---------- Data to process ----------

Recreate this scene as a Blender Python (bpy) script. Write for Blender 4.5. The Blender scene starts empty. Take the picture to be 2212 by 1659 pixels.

----------
---------- Data to process ----------

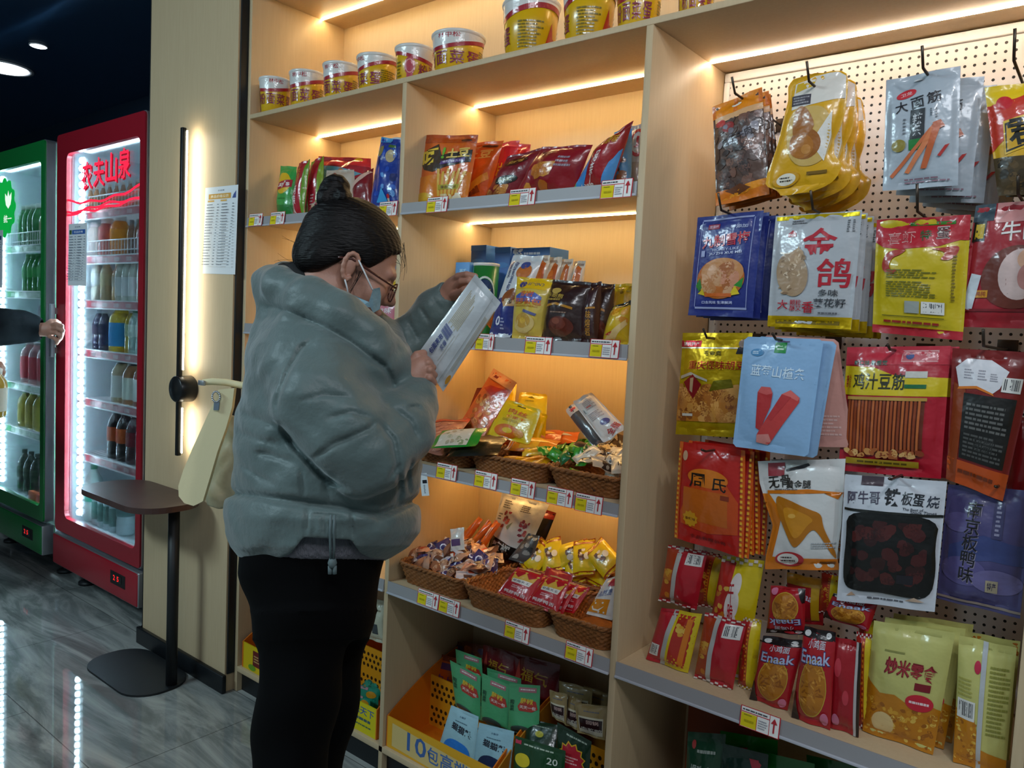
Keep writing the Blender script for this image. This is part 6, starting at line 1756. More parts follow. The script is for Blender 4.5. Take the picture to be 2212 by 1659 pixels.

----------
---------- Data to process ----------

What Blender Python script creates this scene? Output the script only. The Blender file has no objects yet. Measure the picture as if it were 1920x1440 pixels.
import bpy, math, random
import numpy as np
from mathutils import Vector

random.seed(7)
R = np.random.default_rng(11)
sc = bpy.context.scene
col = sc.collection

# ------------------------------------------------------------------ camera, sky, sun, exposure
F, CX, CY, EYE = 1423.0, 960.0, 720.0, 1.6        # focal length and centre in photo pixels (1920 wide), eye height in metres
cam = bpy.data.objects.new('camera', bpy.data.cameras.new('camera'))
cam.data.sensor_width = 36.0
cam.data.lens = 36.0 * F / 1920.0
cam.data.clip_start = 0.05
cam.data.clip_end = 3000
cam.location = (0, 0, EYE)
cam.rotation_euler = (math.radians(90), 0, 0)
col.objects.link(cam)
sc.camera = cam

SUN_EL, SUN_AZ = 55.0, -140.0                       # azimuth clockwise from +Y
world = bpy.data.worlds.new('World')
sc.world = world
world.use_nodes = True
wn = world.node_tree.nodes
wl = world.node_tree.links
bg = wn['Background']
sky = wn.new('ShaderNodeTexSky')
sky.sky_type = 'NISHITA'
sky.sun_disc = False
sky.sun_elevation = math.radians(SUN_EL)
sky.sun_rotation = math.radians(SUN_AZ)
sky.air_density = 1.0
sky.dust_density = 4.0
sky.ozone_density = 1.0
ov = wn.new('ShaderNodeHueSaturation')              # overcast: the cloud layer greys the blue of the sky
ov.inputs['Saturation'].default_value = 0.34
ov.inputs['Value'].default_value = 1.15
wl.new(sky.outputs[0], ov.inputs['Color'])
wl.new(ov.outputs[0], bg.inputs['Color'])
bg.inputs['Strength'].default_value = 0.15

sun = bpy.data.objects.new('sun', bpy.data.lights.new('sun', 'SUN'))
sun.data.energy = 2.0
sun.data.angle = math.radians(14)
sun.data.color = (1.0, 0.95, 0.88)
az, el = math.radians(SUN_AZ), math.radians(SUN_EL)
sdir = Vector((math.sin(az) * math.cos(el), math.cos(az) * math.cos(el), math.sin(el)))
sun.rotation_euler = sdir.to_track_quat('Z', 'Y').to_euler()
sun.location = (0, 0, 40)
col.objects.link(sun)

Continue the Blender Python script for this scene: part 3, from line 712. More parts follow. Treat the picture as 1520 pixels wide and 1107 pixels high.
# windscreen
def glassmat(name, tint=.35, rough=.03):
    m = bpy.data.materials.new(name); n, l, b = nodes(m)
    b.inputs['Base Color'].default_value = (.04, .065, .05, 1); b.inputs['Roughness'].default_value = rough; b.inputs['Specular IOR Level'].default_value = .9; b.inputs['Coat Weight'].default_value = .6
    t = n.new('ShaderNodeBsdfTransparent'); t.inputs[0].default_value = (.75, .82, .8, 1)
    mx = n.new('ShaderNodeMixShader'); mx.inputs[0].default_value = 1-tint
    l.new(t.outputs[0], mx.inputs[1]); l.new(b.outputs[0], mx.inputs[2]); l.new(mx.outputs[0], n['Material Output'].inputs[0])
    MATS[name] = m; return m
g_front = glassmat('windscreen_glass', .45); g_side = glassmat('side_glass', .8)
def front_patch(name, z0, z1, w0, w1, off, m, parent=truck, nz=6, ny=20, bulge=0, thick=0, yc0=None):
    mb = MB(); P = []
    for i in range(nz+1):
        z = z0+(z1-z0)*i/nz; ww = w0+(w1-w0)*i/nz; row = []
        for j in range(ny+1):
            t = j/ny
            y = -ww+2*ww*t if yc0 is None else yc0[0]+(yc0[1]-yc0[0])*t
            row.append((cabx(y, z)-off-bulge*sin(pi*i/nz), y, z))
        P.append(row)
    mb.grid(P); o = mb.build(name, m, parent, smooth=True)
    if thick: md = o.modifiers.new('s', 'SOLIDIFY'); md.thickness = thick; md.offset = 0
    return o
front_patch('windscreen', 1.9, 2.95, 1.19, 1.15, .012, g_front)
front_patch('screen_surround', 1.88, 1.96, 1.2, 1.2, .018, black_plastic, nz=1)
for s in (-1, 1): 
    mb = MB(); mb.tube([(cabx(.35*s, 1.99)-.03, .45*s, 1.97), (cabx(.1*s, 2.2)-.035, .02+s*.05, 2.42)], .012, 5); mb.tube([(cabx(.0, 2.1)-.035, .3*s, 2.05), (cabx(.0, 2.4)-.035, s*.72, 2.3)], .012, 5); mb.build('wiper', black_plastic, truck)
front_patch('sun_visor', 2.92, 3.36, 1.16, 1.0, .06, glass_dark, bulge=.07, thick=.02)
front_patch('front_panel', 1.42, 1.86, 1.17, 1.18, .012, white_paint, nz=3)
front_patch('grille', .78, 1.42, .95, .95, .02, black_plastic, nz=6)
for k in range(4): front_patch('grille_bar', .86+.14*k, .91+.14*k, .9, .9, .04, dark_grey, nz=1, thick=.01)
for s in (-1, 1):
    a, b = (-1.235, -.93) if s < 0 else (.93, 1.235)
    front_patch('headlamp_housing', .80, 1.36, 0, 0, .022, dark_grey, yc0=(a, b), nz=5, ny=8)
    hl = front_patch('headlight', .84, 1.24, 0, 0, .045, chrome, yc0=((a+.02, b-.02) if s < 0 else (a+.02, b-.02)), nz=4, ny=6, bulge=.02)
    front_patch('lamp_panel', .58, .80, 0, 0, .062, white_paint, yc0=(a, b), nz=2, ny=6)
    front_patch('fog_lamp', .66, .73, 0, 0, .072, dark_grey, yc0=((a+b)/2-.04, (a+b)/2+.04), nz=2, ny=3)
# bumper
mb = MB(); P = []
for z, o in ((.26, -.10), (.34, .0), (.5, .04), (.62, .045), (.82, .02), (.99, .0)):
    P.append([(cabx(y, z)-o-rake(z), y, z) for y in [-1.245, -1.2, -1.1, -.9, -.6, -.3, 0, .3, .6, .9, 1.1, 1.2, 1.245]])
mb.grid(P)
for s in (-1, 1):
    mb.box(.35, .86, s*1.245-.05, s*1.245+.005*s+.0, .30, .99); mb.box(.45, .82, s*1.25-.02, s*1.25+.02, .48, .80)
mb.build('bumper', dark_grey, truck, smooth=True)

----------

Return exactly, and only, the lines from the one containing "What Blender Python" down to the one containing "col = sc.collection", with both of those lines included.

## Final result
What Blender Python script creates this scene? Output the script only. The Blender file has no objects yet. Measure the picture as if it were 1920x1440 pixels.
import bpy, math, random
import numpy as np
from mathutils import Vector

random.seed(7)
R = np.random.default_rng(11)
sc = bpy.context.scene
col = sc.collection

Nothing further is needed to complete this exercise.